Each college has a specific protocol for handling plagiarism. I publish the institution’s specific language in my course syllabus, “punish” the student based on the infraction, and pass the information up the chain-of-command if deemed appropriate.
After that, I entrust the administration with the situation—never inquiring about their decision—just as I hope they trust me to continue to do my job without interference.
* * *
Going back to O’Keefe’s, “The Community College / ‘Real College’ Divide,” she writes of a “divide” between “people who believe in community colleges, and people who dismiss and even diminish them.”
I do not know where O’Keefe lives, nor what region she is writing about with regard to this article—but I know what I heard when my children were each introduced to their high school in Minnesota. The high school’s guidance counselors promoted a very specific set of courses for students who tested well in the years leading up to ninth grade, making them “college ready,” while the students who had not tested well were simply given a plan to graduate.
Is that the “divide” O’Keefe means?
When I look into a classroom of students each semester, I do see a different set of people depending on whether it is a community college or a four-year university; I also see a difference in student population with the time of day, regional location of the school, and current state of the nation’s economy.

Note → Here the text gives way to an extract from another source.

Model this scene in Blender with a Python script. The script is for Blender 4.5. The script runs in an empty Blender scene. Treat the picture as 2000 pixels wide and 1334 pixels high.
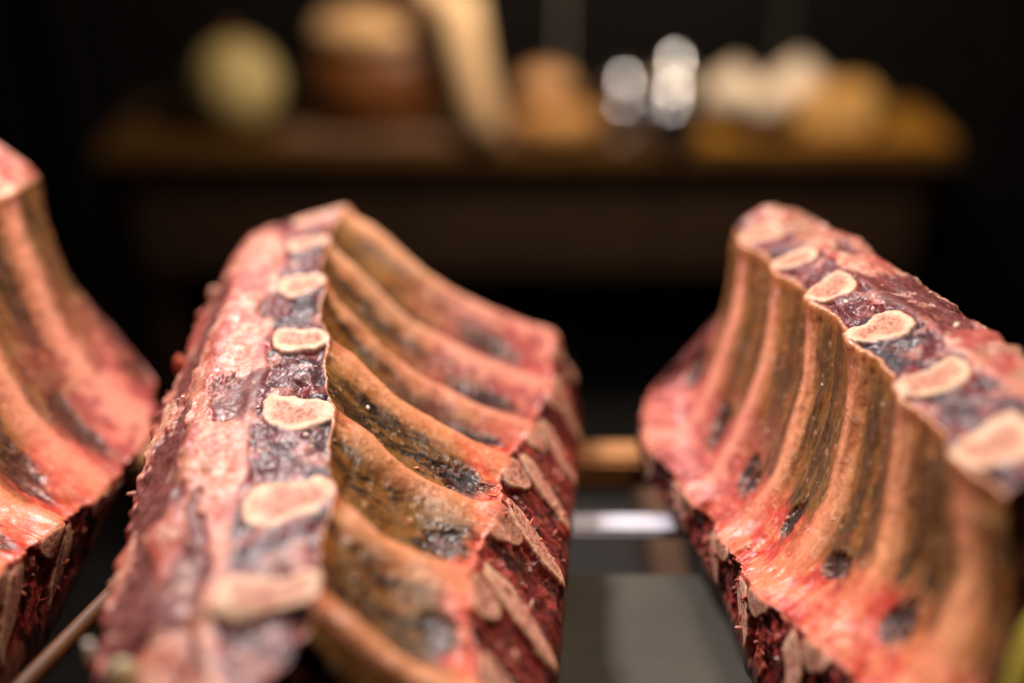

The similarities vs. differences I observed this one semester in northern Minnesota were:
- The community college students were younger than what I encountered in another community college in another time and state. Without asking for their Name, Rank, and Serial Number (although three of them shared specific information about being sixteen years old in their writing), I ascertained that approximately half of my community college students were enrolled through their high school’s Post Secondary Enrollment Option (meaning they were driving over to the community college for a class or two while still engaging in high school curricula and activities). By contrast, I don’t recall a single PSEO student being in the university class, so the maturity level of any topic discussed was always higher in the university than the community college.
- Most of the PSEO students were attending the community college without a clear sense of purpose. Without a defined career path / major in mind, the PSEO students were working in a vacuum of sorts; their work was unfocused and random when compared to their university “peers” who were working towards a very specific goal—and already had enough knowledge about their field from which to prepare a decent academic argument.
- Finances seemed to dictate the students’ attending college. Since the local area had recently experienced an economic recession of its own, many of the students were identified as First Generation college students. Were they attending the community college as a way for their parents to avoid the financial burden in a year or two? Were they attending the community college because they couldn’t find a “good paying” job in the area? Were they attending the community college because the local high schools were cutting budgets by hiring fewer teachers / offering fewer courses? If one is offered an athletic scholarship to a top-tier program, or has parents who are financially supporting the venture, students tend to gravitate towards universities; if students are coming from homes where money is a concern, and/or students are paying for it themselves, community college tuition is often a more affordable way to complete those “core” courses most Bachelor’s degrees require.
Yes, there are tangible differences between the four-year university and a community college—reputations of specific programs, athletic team classifications, and the variety of Majors/Minors each can offer—but a “divide,” as in a chasm, or to separate into opposing factions? No.
Perhaps I’m just overly sensitive to the term “divide” right now, thanks to the divisive nature of the language many people in positions of power are using.
To borrow from Karl Marx, “Nothing can have value without being an object of utility.” So I challenge us all—as teachers, and as students—to focus on the value our education has brought into our life. The use will deem it a quality education.